浄妙寺跡(読み)じようみようじあと

日本歴史地名大系 「浄妙寺跡」の解説

浄妙寺跡
じようみようじあと

木幡赤塚こはたあかつかの木幡小学校付近一帯にあったとされる寺。寺域の範囲や伽藍配置は明らかではない。浄妙寺は木幡寺ともよばれ、寛弘二年(一〇〇五)藤原道長によって、藤原北家一門の埋骨所である木幡墓地に造営された三昧堂に始まる。道長は長保六年(一〇〇四)二月一九日、自らこの地に来て寺地を定め、三昧堂・大門・客殿・多宝塔などを逐次建立した(御堂関白記)。
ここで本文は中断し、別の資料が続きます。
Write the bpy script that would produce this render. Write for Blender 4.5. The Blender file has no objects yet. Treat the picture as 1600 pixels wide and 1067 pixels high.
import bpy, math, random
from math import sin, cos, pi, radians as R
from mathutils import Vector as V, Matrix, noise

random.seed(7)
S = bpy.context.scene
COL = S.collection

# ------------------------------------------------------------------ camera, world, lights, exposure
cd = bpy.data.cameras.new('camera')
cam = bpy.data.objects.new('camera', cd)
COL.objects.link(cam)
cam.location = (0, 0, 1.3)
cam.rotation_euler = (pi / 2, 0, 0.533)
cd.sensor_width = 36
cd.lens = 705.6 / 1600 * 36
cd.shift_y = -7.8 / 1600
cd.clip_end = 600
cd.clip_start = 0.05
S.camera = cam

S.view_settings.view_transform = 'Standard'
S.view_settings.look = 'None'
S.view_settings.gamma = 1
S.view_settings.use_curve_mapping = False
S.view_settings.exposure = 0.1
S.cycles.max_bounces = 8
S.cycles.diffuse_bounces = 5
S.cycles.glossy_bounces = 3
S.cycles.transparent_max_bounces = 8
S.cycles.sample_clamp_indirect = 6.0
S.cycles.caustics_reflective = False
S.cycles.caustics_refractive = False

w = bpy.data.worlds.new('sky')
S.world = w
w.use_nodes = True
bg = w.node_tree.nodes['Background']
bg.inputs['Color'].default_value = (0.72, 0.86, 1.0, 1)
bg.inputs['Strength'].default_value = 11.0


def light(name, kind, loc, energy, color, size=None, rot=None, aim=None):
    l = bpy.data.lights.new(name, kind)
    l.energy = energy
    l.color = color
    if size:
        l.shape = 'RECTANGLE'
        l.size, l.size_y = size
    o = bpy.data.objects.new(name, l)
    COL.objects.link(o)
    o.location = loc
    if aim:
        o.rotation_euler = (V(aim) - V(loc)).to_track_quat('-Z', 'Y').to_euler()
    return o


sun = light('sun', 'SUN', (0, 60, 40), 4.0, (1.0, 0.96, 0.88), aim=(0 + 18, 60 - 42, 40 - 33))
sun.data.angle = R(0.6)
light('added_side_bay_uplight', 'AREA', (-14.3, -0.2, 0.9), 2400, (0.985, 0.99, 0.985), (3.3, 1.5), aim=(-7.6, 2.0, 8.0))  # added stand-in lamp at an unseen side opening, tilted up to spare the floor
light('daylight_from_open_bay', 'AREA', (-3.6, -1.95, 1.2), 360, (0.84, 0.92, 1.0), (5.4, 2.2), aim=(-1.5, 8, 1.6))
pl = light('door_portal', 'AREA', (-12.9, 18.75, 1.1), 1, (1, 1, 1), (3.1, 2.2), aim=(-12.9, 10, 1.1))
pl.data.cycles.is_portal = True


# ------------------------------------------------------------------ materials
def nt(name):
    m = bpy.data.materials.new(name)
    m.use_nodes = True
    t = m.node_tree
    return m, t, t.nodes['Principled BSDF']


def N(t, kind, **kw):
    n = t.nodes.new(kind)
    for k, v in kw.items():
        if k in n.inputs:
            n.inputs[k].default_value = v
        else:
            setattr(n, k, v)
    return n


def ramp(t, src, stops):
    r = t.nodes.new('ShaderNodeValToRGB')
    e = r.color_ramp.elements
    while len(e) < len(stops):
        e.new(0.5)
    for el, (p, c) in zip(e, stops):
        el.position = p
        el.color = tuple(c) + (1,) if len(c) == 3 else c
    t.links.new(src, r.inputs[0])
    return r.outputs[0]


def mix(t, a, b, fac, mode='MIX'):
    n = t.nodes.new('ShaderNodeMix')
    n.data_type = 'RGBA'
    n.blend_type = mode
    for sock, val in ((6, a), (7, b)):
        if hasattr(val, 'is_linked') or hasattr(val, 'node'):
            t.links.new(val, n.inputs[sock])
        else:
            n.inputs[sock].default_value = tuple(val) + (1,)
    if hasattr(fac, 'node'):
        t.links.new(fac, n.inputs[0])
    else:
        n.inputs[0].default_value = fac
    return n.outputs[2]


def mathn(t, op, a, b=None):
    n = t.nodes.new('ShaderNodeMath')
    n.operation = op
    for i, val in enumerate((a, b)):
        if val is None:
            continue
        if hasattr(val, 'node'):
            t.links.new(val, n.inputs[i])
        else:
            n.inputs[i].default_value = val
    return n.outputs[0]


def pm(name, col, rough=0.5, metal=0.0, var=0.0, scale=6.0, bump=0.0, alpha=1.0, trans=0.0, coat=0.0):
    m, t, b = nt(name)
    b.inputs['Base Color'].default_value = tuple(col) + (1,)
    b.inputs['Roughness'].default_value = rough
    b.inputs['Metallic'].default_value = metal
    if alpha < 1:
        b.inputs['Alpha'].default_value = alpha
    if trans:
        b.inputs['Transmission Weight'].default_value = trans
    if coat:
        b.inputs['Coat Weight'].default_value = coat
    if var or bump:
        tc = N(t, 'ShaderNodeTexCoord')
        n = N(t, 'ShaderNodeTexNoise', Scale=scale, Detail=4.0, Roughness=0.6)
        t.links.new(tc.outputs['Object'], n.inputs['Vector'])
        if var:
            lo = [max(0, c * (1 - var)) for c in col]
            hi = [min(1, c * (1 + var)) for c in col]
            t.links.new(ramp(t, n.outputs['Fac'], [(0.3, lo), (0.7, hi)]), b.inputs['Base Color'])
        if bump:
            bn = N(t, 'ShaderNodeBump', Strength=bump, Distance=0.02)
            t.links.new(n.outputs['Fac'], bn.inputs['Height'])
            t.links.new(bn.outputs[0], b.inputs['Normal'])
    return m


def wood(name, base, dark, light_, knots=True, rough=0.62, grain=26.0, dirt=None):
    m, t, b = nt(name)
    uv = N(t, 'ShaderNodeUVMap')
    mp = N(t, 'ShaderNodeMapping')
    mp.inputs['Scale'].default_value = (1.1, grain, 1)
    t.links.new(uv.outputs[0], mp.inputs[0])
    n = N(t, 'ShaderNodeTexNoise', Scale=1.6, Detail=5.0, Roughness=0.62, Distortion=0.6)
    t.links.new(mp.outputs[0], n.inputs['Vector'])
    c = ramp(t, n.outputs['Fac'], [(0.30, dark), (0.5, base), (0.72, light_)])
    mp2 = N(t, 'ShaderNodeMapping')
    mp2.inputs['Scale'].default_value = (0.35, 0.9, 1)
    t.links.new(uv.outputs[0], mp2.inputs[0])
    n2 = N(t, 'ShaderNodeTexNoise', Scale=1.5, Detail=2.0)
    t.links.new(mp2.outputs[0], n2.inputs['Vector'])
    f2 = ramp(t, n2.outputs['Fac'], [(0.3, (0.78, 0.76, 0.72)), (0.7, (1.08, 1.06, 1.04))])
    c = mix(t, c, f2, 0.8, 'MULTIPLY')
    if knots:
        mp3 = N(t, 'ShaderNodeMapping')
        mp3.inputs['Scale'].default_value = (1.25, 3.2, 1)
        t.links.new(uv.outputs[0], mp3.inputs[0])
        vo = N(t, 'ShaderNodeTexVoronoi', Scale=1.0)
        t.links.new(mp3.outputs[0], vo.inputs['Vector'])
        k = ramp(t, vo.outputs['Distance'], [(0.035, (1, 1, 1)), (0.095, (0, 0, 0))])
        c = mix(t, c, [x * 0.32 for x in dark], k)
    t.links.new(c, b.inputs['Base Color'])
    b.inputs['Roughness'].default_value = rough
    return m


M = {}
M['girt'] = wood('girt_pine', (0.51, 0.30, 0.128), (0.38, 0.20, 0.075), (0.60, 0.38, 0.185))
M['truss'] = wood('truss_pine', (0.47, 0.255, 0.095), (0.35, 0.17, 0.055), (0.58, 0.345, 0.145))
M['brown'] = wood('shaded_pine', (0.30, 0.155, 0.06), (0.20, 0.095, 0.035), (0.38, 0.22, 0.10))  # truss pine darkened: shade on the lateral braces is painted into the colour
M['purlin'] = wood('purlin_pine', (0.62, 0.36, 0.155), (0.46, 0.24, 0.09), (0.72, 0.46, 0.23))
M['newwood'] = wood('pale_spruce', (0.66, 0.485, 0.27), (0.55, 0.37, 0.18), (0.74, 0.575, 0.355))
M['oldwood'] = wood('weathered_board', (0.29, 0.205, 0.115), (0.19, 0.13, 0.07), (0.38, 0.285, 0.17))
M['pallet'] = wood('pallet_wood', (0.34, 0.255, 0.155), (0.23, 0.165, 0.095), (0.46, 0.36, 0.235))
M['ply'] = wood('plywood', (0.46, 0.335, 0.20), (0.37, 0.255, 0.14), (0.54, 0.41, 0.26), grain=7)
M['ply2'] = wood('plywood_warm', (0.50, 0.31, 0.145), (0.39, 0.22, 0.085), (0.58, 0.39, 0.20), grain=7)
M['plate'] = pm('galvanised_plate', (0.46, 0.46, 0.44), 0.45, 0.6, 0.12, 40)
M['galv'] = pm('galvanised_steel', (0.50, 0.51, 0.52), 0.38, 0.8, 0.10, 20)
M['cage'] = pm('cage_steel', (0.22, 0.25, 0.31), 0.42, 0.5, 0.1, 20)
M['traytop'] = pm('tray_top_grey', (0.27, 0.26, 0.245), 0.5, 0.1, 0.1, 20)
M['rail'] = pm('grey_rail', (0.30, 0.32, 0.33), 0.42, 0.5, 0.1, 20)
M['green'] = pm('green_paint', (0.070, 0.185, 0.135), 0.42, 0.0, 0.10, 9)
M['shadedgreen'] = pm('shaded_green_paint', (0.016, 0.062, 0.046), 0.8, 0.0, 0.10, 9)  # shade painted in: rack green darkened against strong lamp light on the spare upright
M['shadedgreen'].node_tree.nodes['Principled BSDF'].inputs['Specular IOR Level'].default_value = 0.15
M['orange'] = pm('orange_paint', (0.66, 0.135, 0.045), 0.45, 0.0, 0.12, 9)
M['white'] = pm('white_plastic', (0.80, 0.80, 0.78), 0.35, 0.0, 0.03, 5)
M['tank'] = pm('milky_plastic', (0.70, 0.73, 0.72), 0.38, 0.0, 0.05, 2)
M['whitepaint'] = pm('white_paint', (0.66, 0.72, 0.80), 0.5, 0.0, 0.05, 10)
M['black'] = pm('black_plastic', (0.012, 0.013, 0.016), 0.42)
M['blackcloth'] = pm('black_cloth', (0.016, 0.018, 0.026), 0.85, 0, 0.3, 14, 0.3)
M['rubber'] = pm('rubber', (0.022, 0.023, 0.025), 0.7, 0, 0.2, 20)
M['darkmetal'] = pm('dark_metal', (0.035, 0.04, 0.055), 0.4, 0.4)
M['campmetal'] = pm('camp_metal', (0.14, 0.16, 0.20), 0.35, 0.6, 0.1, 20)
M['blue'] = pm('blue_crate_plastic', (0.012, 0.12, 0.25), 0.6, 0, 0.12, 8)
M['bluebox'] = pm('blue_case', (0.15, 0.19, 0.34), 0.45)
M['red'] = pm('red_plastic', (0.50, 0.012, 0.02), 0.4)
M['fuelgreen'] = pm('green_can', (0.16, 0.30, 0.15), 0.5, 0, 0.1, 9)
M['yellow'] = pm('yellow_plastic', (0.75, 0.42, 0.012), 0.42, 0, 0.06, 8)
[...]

三昧堂の堂供養が行われたのは寛弘二年一〇月一九日で(小右記・御堂関白記)、大江匡衡撰の供養願文が伝えられる(本朝文粋)。その中に「従先考大相国(兼家)、屡詣木幡墓所、仰三重瞻四、古塚累々、幽寂々」とみえ、当時すでに付近には数多の墳塚が散在していたようだ。供養に先立って藤原行成の筆になる鐘銘を刻んだ梵鐘も鋳造されている(権記)。「栄花物語」巻一五には「僧坊を左右に建てさせ給ひ、中に馬道をあけて、十二人の僧を住ませ給ふ。別当・所司を定めさせ給て、夏冬の法服を賜ひ、やがてその辺りの村、一つさとゝなさせ給」とみえる。

寺域周辺に広大な寺領を有したが、永承六年(一〇五一)日野資業によって建立された法界ほうかい(現京都市伏見区)のために、寺地二町を割譲している。